En cuanto al segundo punto, que es el que creo que es más interesante, y va unido al primero, es la cantidad de nuevos estímulos que recibimos, y lo que significa para nosotros las nuevas experiencias en cuanto a nuestra edad. Un año para un chaval de 10 años es una décima parte de toda su existencia, que parece poco pero es una burrada. Con el tiempo, ese ratio baja hasta que un año lo vemos como comentaba al principio: cada vez que parpadeamos, pasa un trimestre.
De pequeños, cada día pasaban cosas que eran nuevas para nosotros. Un capítulo nuevo de Dragon Ball Z salía en el canal autonómico de turno (ahora que lo pienso, ahora que se emite Daima, parece que el tiempo no ha pasado, pero si), siempre encontrábamos algo entretenido y nuevo en qué pasar el tiempo… En definitiva, estrujábamos cada segundo de nuestra existencia para como las naranjas por la mañana, y ahora, las preocupaciones, el estrés, compromisos y otras historias nos comen el día.
El experimento
Una de las reglas que nunca sigo acerca de cómo hacer una publicación efectiva es terminar con una llamada a la acción para enganchar al lector. Lo haré por primera vez.

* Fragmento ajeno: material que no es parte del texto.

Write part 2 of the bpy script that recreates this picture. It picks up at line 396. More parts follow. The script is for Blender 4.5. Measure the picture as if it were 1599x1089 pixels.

Como a muchos, no me gusta la sensación de que viajo por ahí con una percepción temporal muy distinta a mis hijos, y aunque por motivos obvios, es imposible ver todo de manera relajada y distendida, sí que creo que se puede hacer algo para mejorar. Para quienes estén en la locura de niños pequeños, paciencia, porque durante esa etapa, la misión cada día es manejar todo con cierta soltura y dignidad, y poder descansar para volver a empezar al día siguiente. En la era moderna de familia y curro, toca ir con la lengua fuera. Pero todo mejora después. Empiezan a aparecer momentos para respirar, y esos momentos van a ser gloria si se aprovechan bien. Y en caso de no tener chavales, a lo mejor el agobio del trabajo se estira como un chicle para ocupar todo el día.
Suena a tontería, pero creo que de lo poco que podemos hacer es dedicarnos tiempo cuando sea posible, no caer en calmar los nervios con nada que implique hacer scroll infinito en el móvil, hacer un buen uso de ese superpoder que la edad nos da, que es que nos la sople todo infinito, y no querer controlar lo que no podemos. Seguro que hay un puñado de cosas de las que podríamos pasar, o subcontratar, yo qué se. Aburrirse, que parece que hoy está prohibido, es una excelente práctica. Y sobre todo, fijarnos en los detalles, y hacer cosas nuevas. A bombardear a nuestro perezoso cerebro con tareas que nos hagan estar fuera de nuestro elemento. Así es como el tiempo puede volver a una velocidad medianamente normal.
Ya hablaremos para ver si las navidades llegan tan pronto como siempre.